Before he left, as head of the operations division, Kappes was very involved with the Iraq WMD issue. That would play very badly in a public hearing, as Feinstein should understand. And, of course, CIA in that period was knee-deep in torture, renditions, and so on.

Kappes may well stay on as deputy director of the agency. But since he's already deputy director, there won't be a big Senate hearing on him, as there would have been had Feinstein had her way and he was the new CIA director-designate.

CIA Director-designate Leon Panetta addresses the Governors' Global Climate Summit in November in LA, hosted by Governor Arnold Schwarzenegger.

The truth is, Panetta makes a great deal of sense as CIA director. As even John McCain said at the end of last week: "I think that Leon Panetta is highly qualified, and in all due respect I think it is not bad from time to time to have somebody from outside of the intelligence community but with strong managerial experience as Chief of Staff of the White House, to be head of one of these agencies. I think there is some good balance there."

Panetta, who is not at all tied to the Bush/Cheney policies, having spent most of the past decade running a California-based think tank -- and having been a key member of the Iraq Study Group, which came up with a moderate way out of Iraq -- can be an honest broker in and for a deeply troubled agency.

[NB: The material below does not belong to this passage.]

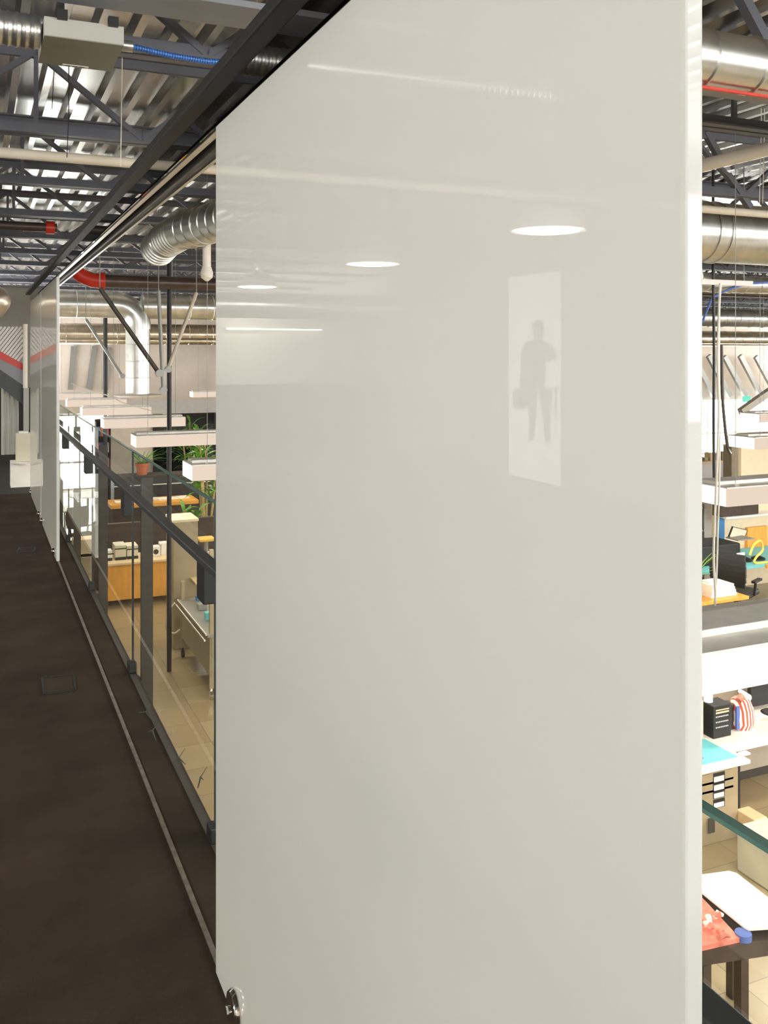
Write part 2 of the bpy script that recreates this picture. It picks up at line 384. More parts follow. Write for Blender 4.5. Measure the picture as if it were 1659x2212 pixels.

During the Bush/Cheney years, the CIA has gone from the heights of managing a swiftly successful proxy and special ops war in Afghanistan in the immediate aftermath of 9/11 to the depths of cooked-up Iraq WMD reports and the morass of torture and rendition.

Panetta reflects a clear break from those recent disasters, as well as a strong manager with a lot of experience as a high-level consumer of intelligence. He knows the sort of things a president needs to know in order to make decisions. He's a team builder, and there are few critical agencies -- and the CIA is a very critical agency in a dangerous and complex world -- that have more need to be remade into a highly-functioning team than the CIA.

Feinstein, miffed though she undoubtedly was by not being consulted by the incoming president, should have let go of the baggage of the Bush/Cheney past and recognized that immediately.